I actually expected something of a mother-daughter drama, but what I got was a story of a young mother and the story of a young child trying to understand her roots. Their bond didn't really stand out to me. It's not so bad, though, as both stories can stand on their own.

At the start, though, I was confused when the narrative suddenly switched to Grace's point-of-view. Usually, when I read books for review, I don't reread the blurb. As such, I had no idea who she was and at first I thought that the author had originally named her character Grace and just forgot to change the name in some chapters, especially since Grace's narrations read a lot like Sydney's.

In terms of the plot, there was so much going on that it seemed like there were parts that were rushed and there wasn't enough build up. As such, I didn't care as much about some of the characters as I could have, especially the secondary characters. There were also times when I thought that the characters' reactions didn't seem realistic. The writer's sense of humor makes this an enjoyable read, though.

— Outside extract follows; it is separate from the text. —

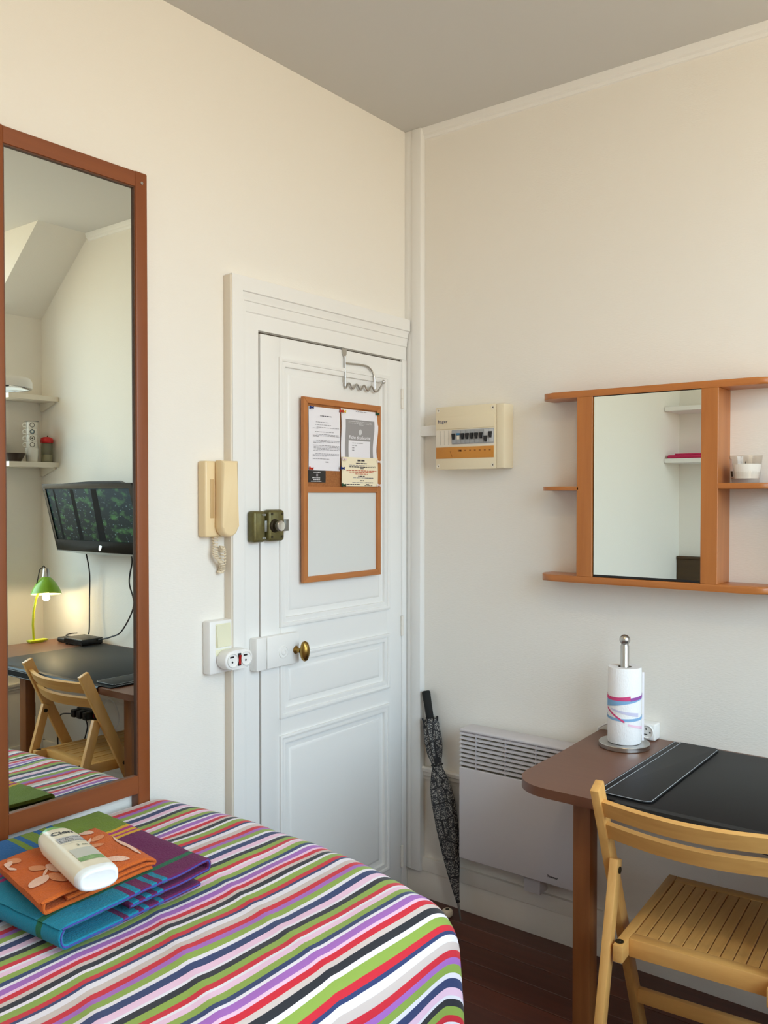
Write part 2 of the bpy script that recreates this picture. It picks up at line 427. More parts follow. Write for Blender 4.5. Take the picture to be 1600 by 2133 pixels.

Thanks to NetGalley and Createspace for the e-copy.


  1. It's a feel-good book.
  2. There's a lot of potential here.
  3. Some girls might be able to relate well to Sydney or Grace.


  1. Some parts may feel a bit rushed.


"It's hard to say," she said, looking at the ticker tape. "We never know when our guest of honor will appear."
"Doctor Pearl?" I asked hopefully, and saw Kendra roll her eyes.
"No," Peyton smiled. "Your baby."


  1. You like chick lit.
  2. You or someone you know had experience similar to Sydney's.
  3. You can relate to Grace.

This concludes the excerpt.